* begin *

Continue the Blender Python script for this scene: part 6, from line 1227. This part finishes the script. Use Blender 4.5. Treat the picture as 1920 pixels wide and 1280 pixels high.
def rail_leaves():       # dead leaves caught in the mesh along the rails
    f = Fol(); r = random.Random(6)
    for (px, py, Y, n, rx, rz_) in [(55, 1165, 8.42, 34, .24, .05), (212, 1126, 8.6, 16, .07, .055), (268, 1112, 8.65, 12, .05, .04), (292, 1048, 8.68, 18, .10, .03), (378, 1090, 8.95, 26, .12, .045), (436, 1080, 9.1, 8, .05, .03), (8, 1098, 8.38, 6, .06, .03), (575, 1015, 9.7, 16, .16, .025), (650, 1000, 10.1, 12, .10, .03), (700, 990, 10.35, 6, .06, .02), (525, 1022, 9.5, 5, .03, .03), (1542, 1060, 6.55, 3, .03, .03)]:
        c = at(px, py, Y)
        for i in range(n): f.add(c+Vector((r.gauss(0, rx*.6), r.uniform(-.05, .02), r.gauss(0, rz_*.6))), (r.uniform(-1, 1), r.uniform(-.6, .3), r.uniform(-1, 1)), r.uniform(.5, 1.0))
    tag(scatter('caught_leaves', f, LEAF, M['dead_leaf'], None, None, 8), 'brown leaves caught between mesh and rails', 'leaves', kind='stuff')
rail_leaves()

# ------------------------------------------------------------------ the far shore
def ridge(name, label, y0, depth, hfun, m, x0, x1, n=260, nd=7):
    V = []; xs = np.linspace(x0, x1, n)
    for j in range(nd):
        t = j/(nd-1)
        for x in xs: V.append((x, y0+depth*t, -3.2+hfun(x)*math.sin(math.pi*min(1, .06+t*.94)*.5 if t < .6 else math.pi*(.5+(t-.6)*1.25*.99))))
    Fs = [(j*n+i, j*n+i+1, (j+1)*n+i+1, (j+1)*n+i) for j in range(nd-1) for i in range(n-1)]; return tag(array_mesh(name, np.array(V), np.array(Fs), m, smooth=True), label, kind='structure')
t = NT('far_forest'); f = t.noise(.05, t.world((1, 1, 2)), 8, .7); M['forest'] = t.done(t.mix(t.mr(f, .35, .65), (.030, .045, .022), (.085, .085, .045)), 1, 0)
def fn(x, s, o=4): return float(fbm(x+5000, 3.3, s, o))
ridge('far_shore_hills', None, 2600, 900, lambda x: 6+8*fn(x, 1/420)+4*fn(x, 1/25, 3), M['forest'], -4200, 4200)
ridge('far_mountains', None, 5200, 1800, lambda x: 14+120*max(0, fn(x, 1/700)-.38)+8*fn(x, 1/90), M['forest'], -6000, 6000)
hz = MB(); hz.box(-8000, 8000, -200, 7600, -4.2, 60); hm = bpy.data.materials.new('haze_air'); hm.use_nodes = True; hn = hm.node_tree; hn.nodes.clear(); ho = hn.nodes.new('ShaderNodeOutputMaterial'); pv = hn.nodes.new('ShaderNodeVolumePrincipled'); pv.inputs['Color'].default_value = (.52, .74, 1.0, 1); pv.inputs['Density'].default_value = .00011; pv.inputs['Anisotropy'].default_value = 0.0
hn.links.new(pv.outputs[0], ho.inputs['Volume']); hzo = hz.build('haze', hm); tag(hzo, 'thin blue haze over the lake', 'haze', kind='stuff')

* end *

_The problem_
Please output the complete data exactly.

_Solution for this problem_
Continue the Blender Python script for this scene: part 6, from line 1227. This part finishes the script. Use Blender 4.5. Treat the picture as 1920 pixels wide and 1280 pixels high.
def rail_leaves():       # dead leaves caught in the mesh along the rails
    f = Fol(); r = random.Random(6)
    for (px, py, Y, n, rx, rz_) in [(55, 1165, 8.42, 34, .24, .05), (212, 1126, 8.6, 16, .07, .055), (268, 1112, 8.65, 12, .05, .04), (292, 1048, 8.68, 18, .10, .03), (378, 1090, 8.95, 26, .12, .045), (436, 1080, 9.1, 8, .05, .03), (8, 1098, 8.38, 6, .06, .03), (575, 1015, 9.7, 16, .16, .025), (650, 1000, 10.1, 12, .10, .03), (700, 990, 10.35, 6, .06, .02), (525, 1022, 9.5, 5, .03, .03), (1542, 1060, 6.55, 3, .03, .03)]:
        c = at(px, py, Y)
        for i in range(n): f.add(c+Vector((r.gauss(0, rx*.6), r.uniform(-.05, .02), r.gauss(0, rz_*.6))), (r.uniform(-1, 1), r.uniform(-.6, .3), r.uniform(-1, 1)), r.uniform(.5, 1.0))
    tag(scatter('caught_leaves', f, LEAF, M['dead_leaf'], None, None, 8), 'brown leaves caught between mesh and rails', 'leaves', kind='stuff')
rail_leaves()

# ------------------------------------------------------------------ the far shore
def ridge(name, label, y0, depth, hfun, m, x0, x1, n=260, nd=7):
    V = []; xs = np.linspace(x0, x1, n)
    for j in range(nd):
        t = j/(nd-1)
        for x in xs: V.append((x, y0+depth*t, -3.2+hfun(x)*math.sin(math.pi*min(1, .06+t*.94)*.5 if t < .6 else math.pi*(.5+(t-.6)*1.25*.99))))
    Fs = [(j*n+i, j*n+i+1, (j+1)*n+i+1, (j+1)*n+i) for j in range(nd-1) for i in range(n-1)]; return tag(array_mesh(name, np.array(V), np.array(Fs), m, smooth=True), label, kind='structure')
t = NT('far_forest'); f = t.noise(.05, t.world((1, 1, 2)), 8, .7); M['forest'] = t.done(t.mix(t.mr(f, .35, .65), (.030, .045, .022), (.085, .085, .045)), 1, 0)
def fn(x, s, o=4): return float(fbm(x+5000, 3.3, s, o))
ridge('far_shore_hills', None, 2600, 900, lambda x: 6+8*fn(x, 1/420)+4*fn(x, 1/25, 3), M['forest'], -4200, 4200)
ridge('far_mountains', None, 5200, 1800, lambda x: 14+120*max(0, fn(x, 1/700)-.38)+8*fn(x, 1/90), M['forest'], -6000, 6000)
hz = MB(); hz.box(-8000, 8000, -200, 7600, -4.2, 60); hm = bpy.data.materials.new('haze_air'); hm.use_nodes = True; hn = hm.node_tree; hn.nodes.clear(); ho = hn.nodes.new('ShaderNodeOutputMaterial'); pv = hn.nodes.new('ShaderNodeVolumePrincipled'); pv.inputs['Color'].default_value = (.52, .74, 1.0, 1); pv.inputs['Density'].default_value = .00011; pv.inputs['Anisotropy'].default_value = 0.0
hn.links.new(pv.outputs[0], ho.inputs['Volume']); hzo = hz.build('haze', hm); tag(hzo, 'thin blue haze over the lake', 'haze', kind='stuff')